Amir Ali, assistant professor at the School of Social Sciences in New Delhi’s Jawaharlal Nehru University, agrees with Singh.
“The excessive concern that Hindu [majoritarian] politics expresses towards animals has two strange aspects to it,” he says. “First, it is bereft of an understanding of the nuances and complexities of matters such as livestock herding. Second, in the strange zeal to express concern for animals, it ends up demonising and dehumanising groups like Dalits and Muslims.”
Meanwhile, the sun has set in Jaisalmer. Jeetu, sitting on the ground next to a bonfire, thinks of the newborn camel in his herd and asks: “Will the baby camel bring good fortune to Rajasthan?”
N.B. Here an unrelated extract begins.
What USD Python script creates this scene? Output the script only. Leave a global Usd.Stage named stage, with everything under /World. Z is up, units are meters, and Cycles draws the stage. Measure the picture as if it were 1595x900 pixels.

Sadri and Singh are not optimistic.
Sadri says the BJP’s “short-sighted law” continues to add to the decline of the camel population in Rajasthan.
“The organisations pushing for animal welfare don’t know anything about big animals. They can only raise dogs and cats,” he says, his voice seething with anger.
“This law took away our markets and will eventually take our camels. I will not be shocked or surprised if there are no camels left in India in the next five or 10 years. It will be gone forever like dinosaurs did.”
Singh has an almost as dire prognosis for the future. “If not extinct, it will eventually become a zoo animal,” he says.